The ascending purple channels are all parallel to the bold line that intersects with A back in 1992. Note the dotted white TL parallel to these which intersects with the .618 and big rising wedge in the next few days — highlighted in the circle below.
So, if they can’t pull a stick save by tomorrow morning, 7145 looks like a good possibility. It’s a 2% drop, pretty much in keeping with what’s going on around the world tonight. More importantly, it would keep NYA from plunging through the fan line off the 2009 bottom (aka the lower boundary of the red channel.) Surely TPTB know what a break of that fan line means (think SHTF.)
Whether we’ve bottomed, or are about to, the question is whether we’ll get merely a bounce or a new high out of it. The fan line off the 2009 bottom is significant, but so is the one off the 2007 high. Together, they form a triangle; but, combined with the prices of the past few years, they form a diamond.
The fan line we just discussed, if broken, would lead to the bottom of that diamond — as we would complete a small H&S pattern. It’s the small pattern in the right shoulder of the larger pattern below and is highlighted in the oval.

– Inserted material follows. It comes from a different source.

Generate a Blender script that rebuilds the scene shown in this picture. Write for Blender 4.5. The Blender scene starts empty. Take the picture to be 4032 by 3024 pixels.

Looking at the close-up, I see a potential target for the next few weeks. A bounce off the fan/channel mentioned above (the bold, red line in the graph) would likely retrace to the .886 Fib of the 8327-7145 drop.
Such a move would mean a parallel shoulder line as well as a good fit with the oval. Importantly, it also connects with the fan line off the 2007 top — the (only) fan line that’s also parallel to all the yellow channel lines.
From there, who knows? A break out of a continuation diamond pattern happens 30-40% of the time, while a breakdown from a diamond top occurs 60-70% of the time. Let’s cross that bridge if/when we come to it.
Keep an eye on the euro, the euro zone markets and the rumor mill. There’s a lot riding on this, so I think we’ll get the bump we’re looking for.





Comments
2 responses to “NYA Update – June 3, 2012”
Hello PW, I just found something interesting and ironic.
In the middle of last week, SPX tested 1300 and bounced. It appeared to be a bottom for SPX. Meanwhile, Euro was still weakening last week. So, it appeared SPX bottomed without Euro hitting bottom. Euro was an uncertainty.
After a week, the result seems to indicate the reverse is true. The Euro bottomed at 1.23x last week and then SPX still an uncertainty.
I think it has more to do with the dollar getting very overbought. Look at the long term channel DX is threatening to break out of and you’ll see what I mean.
If they bring more QE of some sort, the dollar’s going to slide and the euro make some gains. It remains to be seen how far it can go, but it should be positive for stocks.